Marcus also downplays Dylan's relationship to Woody Guthrie: he prefers Dylan's
inward, psychological approach to Guthrie's outward, agitprop persona. But
Dylan's greatness lies in just how ingeniously he straddles these two approaches,
keeping the listener guessing as to his ultimate intentions--and how much
is pure accident. His first public appearance after the Basement Tapes goes
unmentioned here: at a Guthrie tribute in early 1968, Dylan offered up three
Guthrie songs with the Band ("I Ain't Got No Home," "The Grand Coulee Damn,"
and "Dear Mrs. Roosevelt"), extending the folksy mood of the Basement Tapes
even as he brought these Guthrie songs (hardly agitprop) some neurotic grit,
and emotional depth. The best Dylan is even more complex--and inconsistent--than
Marcus would have you believe.
Late Dylan holds little interest for Marcus, except when he serves his purpose:
he ignores everything after 1968 until 1992's Good as I Been to You
and 1993's World Gone Wrong, two acoustic efforts that redeemed his
"inexorably decaying public life." These records handily tie in with Marcus's
central idea of Dylan as supernatural channel of the old, wild America, reviving
lost treasures as a way of shedding light on rock's tributaries. These two
records, he writes, "removed him from the prison of his own career and returned
him--or his voice, as a sort of mythical fact--to the world at large." (Exactly
what is a "mythical fact"?) Forget that Marcus dubbed Dylan's Empire Burlesque
(1985) "another dead battery," or bemoaned the lead-boot title of Under
A Blood Red Sky (1990).
Invisible Republic has an invisible agenda: the make the sixties respectable
again. But there are whole worlds of music here that are still unavailable
and difficult to find even if you collect bootlegs and plug into Dylan forums
on the Internet. So Marcus falls prey to another exasperating clich: he writes
about music so rarefied that few will ever hear it.

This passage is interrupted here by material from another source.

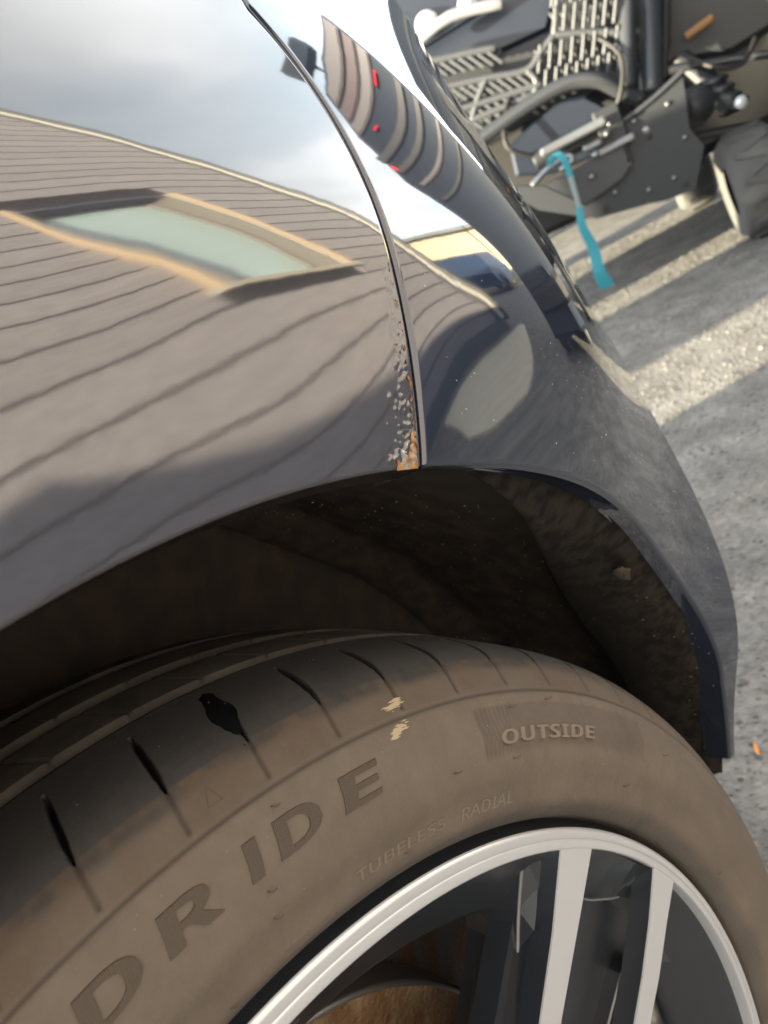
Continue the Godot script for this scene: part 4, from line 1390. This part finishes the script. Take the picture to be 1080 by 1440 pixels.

The Basement Tapes give off an aura of the artist-in-the-wilderness,
listening to how far his voice, and these song traditions, can carry him.

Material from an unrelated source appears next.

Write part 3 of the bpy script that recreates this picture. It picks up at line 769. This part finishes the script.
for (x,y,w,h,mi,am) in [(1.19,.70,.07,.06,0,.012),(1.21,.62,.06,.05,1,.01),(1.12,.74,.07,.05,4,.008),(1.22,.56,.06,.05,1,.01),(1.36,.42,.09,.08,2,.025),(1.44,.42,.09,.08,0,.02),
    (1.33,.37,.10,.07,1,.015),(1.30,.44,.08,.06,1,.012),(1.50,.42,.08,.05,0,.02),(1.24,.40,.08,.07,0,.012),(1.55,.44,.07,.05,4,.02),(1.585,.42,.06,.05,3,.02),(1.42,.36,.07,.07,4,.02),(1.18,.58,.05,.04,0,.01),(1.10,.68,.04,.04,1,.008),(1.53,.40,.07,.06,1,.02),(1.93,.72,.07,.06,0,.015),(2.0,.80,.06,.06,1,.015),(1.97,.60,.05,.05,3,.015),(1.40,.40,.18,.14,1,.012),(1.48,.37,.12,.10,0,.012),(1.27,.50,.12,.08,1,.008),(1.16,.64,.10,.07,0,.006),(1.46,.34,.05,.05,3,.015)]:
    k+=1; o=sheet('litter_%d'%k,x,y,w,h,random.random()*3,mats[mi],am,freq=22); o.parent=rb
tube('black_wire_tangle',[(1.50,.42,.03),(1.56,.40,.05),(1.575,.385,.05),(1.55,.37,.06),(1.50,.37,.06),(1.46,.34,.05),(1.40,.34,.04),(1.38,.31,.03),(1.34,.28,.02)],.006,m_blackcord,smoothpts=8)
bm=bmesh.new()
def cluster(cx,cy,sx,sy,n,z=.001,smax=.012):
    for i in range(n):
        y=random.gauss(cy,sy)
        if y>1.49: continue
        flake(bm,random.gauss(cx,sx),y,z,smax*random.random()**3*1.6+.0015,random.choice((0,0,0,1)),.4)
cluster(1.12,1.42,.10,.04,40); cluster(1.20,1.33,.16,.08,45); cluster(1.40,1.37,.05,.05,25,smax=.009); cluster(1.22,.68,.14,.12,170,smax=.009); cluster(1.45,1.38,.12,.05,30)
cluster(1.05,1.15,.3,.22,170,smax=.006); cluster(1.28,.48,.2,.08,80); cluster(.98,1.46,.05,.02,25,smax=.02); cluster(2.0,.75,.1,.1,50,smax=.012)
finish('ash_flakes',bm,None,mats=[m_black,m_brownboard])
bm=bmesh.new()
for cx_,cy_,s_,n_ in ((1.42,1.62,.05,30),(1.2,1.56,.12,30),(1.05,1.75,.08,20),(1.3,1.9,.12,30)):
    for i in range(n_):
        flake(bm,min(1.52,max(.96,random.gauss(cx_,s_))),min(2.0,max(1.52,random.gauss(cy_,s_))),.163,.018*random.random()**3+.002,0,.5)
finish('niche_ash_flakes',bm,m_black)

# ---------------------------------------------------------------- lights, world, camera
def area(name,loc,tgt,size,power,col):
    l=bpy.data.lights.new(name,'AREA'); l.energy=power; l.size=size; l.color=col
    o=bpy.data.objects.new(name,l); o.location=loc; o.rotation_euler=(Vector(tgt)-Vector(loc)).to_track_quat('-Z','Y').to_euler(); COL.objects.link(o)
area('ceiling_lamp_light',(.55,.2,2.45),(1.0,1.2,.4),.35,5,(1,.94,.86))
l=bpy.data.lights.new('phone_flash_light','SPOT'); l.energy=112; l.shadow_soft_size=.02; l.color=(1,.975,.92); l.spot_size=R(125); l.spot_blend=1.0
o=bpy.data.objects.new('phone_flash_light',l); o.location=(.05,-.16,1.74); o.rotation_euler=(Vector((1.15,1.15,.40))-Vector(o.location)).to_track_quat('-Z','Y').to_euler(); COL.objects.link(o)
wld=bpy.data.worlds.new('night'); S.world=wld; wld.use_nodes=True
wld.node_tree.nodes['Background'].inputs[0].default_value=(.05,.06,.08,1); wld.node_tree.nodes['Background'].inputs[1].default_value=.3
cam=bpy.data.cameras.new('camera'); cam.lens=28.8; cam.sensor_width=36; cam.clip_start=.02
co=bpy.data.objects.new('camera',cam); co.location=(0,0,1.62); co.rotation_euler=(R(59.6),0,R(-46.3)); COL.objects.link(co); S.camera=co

They include peerless songs like "I Shall Be Released," "This Wheel's on Fire,"
"Tears of Rage," and "Million Dollar Bash," which were overdubbed and published
only after widespread bootlegging in 1975. Along with the work of Gram Parsons
and the Byrds in this period, they are the source for country rock, a mess
of songs that tower above psychedelia's, and twice as fascinating for being
so widely known and so privately guarded. Marcus's grandiosity is out of sync
with the humble tone of these sessions. (And humility could be the strangest
thing Dylan was ever accused of.)
Dylan emerged from the Basement Tapes obliquely, with 1968's John
Wesley Harding (which Marcus dubs "the basement's second mind"), the kind
of move only Dylan could make seem logical. But by the late seventies his
career began jumping aesthetic rails as perversely as he had ridden them.

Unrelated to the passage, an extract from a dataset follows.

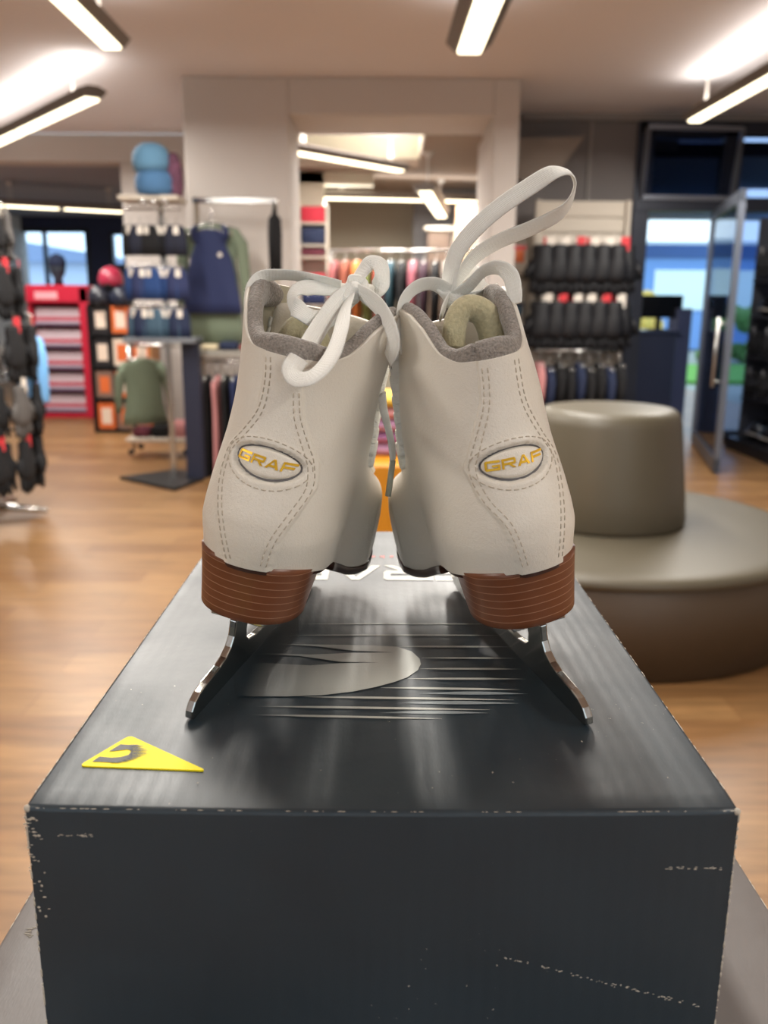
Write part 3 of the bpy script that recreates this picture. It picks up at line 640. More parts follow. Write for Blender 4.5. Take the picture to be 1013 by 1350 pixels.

Marcus contends Dylan's still "at the top of his game"--he even published
a pre-release rave of Dylan's Highlands on the Internet. Invisible
Republic may persuade you that the Basement Tapes make sense of
America's promise and curse, and of Dylan's particularly American moment,
the sixties. But Marcus doesn't follow through to explore the implications
of that idea, why music so alive with possibility now seems out of its creator's
reach. More than that, he doesn't make any connection between the man who
made this music and the one who threw it all away.